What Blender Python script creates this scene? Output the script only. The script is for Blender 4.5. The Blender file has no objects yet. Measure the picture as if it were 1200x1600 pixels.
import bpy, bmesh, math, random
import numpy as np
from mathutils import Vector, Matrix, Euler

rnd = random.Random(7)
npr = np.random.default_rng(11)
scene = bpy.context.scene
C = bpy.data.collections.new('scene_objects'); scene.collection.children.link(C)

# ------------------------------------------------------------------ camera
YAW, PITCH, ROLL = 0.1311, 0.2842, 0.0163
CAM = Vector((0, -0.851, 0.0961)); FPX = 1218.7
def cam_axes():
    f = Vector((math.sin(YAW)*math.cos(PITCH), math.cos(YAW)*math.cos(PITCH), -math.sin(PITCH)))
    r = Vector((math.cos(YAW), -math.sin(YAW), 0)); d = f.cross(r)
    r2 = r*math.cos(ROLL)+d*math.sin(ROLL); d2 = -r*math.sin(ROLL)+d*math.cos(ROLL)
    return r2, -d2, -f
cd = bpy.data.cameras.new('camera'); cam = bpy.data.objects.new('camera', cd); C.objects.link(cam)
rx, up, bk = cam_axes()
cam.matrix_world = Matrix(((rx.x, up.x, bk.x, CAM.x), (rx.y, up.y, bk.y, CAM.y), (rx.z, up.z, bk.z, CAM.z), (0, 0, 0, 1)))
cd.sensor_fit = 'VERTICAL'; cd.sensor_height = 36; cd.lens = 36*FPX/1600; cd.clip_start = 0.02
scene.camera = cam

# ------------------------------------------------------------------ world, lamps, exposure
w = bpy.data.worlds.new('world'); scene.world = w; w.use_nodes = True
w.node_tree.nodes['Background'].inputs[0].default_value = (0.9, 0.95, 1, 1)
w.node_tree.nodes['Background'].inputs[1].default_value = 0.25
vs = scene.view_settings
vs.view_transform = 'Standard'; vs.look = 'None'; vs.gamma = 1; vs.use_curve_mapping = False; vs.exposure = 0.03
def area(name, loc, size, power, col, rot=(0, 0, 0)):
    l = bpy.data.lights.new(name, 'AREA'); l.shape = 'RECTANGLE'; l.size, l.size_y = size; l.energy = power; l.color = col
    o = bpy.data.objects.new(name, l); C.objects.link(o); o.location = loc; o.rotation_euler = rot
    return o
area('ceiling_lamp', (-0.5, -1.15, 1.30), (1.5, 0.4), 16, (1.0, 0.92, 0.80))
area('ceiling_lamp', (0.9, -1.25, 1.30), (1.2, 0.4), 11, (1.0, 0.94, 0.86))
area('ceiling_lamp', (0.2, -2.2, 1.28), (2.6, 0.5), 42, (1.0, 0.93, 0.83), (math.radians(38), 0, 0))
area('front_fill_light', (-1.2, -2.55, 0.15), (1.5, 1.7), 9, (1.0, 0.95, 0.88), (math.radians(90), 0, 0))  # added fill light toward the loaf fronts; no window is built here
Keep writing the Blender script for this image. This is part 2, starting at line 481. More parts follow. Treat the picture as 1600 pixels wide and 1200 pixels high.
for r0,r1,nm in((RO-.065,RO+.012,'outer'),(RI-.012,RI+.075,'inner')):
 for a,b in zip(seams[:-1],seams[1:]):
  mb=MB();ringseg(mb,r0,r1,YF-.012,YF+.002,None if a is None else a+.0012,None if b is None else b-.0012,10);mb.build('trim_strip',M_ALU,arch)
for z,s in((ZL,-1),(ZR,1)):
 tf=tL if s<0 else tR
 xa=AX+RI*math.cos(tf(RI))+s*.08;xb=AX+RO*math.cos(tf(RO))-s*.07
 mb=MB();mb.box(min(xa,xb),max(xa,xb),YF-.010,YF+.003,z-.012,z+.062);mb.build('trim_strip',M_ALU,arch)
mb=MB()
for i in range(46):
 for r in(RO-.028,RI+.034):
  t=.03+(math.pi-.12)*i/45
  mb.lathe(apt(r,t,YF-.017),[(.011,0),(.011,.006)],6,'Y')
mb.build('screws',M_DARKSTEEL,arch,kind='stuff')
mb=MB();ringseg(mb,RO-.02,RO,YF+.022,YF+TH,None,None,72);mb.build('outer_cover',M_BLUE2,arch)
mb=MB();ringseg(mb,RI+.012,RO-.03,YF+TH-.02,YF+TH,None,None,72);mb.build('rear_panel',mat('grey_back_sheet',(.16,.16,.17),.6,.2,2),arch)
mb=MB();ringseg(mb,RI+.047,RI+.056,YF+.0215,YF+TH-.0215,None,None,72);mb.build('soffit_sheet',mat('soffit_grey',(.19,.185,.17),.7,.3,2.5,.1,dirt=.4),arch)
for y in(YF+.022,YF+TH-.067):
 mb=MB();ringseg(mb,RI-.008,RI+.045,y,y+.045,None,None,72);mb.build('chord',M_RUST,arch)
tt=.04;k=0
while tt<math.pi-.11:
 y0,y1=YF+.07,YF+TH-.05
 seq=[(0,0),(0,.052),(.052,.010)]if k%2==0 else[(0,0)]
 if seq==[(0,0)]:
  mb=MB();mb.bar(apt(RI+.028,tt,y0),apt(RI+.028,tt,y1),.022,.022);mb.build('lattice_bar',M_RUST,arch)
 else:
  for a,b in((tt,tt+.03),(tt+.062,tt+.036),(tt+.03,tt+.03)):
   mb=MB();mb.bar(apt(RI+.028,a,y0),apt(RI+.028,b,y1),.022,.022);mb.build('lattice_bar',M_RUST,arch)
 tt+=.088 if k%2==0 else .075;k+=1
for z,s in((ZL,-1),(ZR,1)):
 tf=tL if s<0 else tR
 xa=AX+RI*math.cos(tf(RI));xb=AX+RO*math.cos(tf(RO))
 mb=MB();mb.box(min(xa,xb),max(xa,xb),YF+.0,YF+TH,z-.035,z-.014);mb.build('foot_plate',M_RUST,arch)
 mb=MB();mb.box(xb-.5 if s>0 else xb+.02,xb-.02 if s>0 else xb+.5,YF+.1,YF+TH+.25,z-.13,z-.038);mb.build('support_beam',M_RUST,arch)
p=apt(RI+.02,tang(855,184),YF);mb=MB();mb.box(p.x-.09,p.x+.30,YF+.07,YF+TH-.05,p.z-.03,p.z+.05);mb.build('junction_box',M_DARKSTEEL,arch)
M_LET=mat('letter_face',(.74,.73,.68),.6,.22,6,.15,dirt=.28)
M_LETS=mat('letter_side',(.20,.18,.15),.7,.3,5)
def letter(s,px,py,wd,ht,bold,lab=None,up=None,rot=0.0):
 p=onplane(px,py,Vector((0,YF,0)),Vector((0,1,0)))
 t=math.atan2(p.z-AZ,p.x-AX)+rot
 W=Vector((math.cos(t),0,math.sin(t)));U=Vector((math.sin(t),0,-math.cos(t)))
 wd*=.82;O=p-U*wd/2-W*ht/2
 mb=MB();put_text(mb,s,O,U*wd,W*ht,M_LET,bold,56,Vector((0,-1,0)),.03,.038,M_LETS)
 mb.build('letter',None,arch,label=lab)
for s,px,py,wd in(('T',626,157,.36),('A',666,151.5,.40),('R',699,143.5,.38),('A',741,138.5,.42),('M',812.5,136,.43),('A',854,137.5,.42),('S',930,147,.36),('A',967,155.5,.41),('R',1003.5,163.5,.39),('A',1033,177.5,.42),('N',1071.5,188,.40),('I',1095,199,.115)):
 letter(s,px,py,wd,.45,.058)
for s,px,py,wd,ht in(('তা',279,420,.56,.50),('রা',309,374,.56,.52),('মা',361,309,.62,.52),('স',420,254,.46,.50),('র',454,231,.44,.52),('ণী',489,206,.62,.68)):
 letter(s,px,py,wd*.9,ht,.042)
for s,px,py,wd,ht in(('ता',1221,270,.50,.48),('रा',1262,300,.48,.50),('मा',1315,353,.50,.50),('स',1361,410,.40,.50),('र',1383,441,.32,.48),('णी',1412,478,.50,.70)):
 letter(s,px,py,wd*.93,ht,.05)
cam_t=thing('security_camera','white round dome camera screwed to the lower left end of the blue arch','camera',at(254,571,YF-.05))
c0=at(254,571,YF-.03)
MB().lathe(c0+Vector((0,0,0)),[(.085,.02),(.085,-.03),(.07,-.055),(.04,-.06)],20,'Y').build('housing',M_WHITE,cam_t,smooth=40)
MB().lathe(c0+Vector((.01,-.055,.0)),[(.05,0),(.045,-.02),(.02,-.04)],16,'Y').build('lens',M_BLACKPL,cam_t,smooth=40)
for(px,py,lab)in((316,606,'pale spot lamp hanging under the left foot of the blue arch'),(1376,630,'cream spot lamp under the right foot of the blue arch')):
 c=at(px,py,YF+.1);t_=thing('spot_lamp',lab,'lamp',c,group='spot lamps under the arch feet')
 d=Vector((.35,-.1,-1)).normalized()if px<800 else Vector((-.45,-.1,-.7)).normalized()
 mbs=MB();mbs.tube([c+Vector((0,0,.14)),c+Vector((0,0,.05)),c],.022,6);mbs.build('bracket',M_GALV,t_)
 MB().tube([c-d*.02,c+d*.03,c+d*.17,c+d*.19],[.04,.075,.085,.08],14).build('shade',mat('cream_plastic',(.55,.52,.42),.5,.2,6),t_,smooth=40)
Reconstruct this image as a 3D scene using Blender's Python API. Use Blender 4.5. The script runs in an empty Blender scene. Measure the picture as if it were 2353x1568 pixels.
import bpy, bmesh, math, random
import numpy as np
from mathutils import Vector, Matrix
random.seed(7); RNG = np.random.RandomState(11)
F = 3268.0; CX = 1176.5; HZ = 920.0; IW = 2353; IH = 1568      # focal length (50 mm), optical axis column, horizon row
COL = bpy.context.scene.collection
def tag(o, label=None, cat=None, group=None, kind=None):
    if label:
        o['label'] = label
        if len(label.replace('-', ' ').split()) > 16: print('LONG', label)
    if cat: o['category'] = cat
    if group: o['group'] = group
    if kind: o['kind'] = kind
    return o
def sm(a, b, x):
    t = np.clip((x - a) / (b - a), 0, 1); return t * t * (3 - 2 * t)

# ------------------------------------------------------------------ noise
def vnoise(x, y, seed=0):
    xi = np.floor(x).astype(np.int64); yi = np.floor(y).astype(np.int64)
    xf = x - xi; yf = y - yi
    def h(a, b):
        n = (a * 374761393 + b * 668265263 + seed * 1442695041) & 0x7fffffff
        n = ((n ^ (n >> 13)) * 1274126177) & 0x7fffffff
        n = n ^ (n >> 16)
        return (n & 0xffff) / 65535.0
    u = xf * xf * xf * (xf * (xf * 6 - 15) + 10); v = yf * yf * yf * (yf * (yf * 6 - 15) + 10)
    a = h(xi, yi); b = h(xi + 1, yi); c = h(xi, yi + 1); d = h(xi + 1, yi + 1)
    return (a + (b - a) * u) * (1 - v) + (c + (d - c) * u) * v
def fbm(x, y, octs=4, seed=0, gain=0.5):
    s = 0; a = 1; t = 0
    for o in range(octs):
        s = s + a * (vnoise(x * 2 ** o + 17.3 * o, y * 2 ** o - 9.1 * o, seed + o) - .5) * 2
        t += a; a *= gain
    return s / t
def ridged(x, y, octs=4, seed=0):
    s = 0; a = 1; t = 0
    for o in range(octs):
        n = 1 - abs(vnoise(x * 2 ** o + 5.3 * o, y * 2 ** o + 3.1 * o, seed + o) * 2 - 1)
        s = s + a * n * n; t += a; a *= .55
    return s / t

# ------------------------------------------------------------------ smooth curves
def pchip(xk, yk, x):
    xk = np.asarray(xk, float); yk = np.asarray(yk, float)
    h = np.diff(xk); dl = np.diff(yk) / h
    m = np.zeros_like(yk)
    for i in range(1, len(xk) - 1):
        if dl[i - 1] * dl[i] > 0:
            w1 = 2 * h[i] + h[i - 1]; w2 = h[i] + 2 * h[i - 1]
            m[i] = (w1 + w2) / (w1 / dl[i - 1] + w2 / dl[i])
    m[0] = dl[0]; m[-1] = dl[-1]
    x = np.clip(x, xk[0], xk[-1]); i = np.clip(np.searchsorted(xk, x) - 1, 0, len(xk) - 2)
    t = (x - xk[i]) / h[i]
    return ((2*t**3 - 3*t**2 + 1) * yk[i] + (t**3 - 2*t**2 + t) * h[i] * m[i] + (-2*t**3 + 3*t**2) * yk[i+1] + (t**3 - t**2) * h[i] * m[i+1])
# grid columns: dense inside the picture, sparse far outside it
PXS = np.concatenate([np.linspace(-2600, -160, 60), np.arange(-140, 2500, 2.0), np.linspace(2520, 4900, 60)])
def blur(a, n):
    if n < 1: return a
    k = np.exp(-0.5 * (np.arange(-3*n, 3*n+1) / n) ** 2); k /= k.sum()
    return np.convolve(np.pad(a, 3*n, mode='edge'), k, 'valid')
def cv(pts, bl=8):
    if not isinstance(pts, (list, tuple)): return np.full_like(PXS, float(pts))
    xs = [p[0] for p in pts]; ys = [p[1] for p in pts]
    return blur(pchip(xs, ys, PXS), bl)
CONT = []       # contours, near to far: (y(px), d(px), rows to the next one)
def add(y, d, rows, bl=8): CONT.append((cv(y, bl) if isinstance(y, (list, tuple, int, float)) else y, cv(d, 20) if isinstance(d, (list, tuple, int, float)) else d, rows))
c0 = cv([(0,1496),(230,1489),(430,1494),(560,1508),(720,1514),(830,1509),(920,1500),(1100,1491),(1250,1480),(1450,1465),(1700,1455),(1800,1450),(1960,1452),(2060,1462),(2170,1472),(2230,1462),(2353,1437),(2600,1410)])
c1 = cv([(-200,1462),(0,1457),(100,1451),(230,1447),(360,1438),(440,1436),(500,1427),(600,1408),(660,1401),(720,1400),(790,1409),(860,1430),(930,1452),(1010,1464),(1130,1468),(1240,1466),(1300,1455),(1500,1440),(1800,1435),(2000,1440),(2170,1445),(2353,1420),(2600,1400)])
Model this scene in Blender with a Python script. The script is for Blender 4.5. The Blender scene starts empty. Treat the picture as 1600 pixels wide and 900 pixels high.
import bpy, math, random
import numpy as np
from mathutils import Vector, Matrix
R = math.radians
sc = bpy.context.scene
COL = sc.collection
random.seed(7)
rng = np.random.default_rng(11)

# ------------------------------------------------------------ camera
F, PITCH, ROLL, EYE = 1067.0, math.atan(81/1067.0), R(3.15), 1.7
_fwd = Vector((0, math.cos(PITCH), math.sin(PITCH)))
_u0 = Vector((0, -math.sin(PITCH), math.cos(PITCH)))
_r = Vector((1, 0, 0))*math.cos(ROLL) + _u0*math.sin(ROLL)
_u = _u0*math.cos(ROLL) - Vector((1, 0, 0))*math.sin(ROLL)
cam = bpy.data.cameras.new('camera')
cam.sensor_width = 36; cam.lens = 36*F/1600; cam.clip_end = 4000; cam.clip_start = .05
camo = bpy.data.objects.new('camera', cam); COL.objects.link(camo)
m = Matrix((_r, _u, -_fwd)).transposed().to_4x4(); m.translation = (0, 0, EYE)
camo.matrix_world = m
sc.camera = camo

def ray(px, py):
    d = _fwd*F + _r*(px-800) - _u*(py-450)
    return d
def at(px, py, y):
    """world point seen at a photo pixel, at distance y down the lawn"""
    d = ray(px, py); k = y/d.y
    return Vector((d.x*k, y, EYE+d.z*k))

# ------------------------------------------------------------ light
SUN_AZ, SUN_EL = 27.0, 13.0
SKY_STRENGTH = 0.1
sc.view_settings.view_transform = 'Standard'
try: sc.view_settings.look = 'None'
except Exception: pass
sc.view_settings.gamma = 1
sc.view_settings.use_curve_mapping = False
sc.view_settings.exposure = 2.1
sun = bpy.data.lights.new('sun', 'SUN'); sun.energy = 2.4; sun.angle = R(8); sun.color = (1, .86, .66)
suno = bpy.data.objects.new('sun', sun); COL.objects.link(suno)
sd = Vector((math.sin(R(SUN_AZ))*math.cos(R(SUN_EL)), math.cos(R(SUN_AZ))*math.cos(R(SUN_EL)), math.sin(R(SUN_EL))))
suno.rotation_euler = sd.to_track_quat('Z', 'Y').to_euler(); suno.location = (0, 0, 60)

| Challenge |
Print, please, the lines from the first line of the material through the line that contains "scene.camera = cam", exactly as written and with nothing added.

| The result |
What Blender Python script creates this scene? Output the script only. The script is for Blender 4.5. The Blender file has no objects yet. Measure the picture as if it were 1200x1600 pixels.
import bpy, bmesh, math, random
import numpy as np
from mathutils import Vector, Matrix, Euler

rnd = random.Random(7)
npr = np.random.default_rng(11)
scene = bpy.context.scene
C = bpy.data.collections.new('scene_objects'); scene.collection.children.link(C)

# ------------------------------------------------------------------ camera
YAW, PITCH, ROLL = 0.1311, 0.2842, 0.0163
CAM = Vector((0, -0.851, 0.0961)); FPX = 1218.7
def cam_axes():
    f = Vector((math.sin(YAW)*math.cos(PITCH), math.cos(YAW)*math.cos(PITCH), -math.sin(PITCH)))
    r = Vector((math.cos(YAW), -math.sin(YAW), 0)); d = f.cross(r)
    r2 = r*math.cos(ROLL)+d*math.sin(ROLL); d2 = -r*math.sin(ROLL)+d*math.cos(ROLL)
    return r2, -d2, -f
cd = bpy.data.cameras.new('camera'); cam = bpy.data.objects.new('camera', cd); C.objects.link(cam)
rx, up, bk = cam_axes()
cam.matrix_world = Matrix(((rx.x, up.x, bk.x, CAM.x), (rx.y, up.y, bk.y, CAM.y), (rx.z, up.z, bk.z, CAM.z), (0, 0, 0, 1)))
cd.sensor_fit = 'VERTICAL'; cd.sensor_height = 36; cd.lens = 36*FPX/1600; cd.clip_start = 0.02
scene.camera = cam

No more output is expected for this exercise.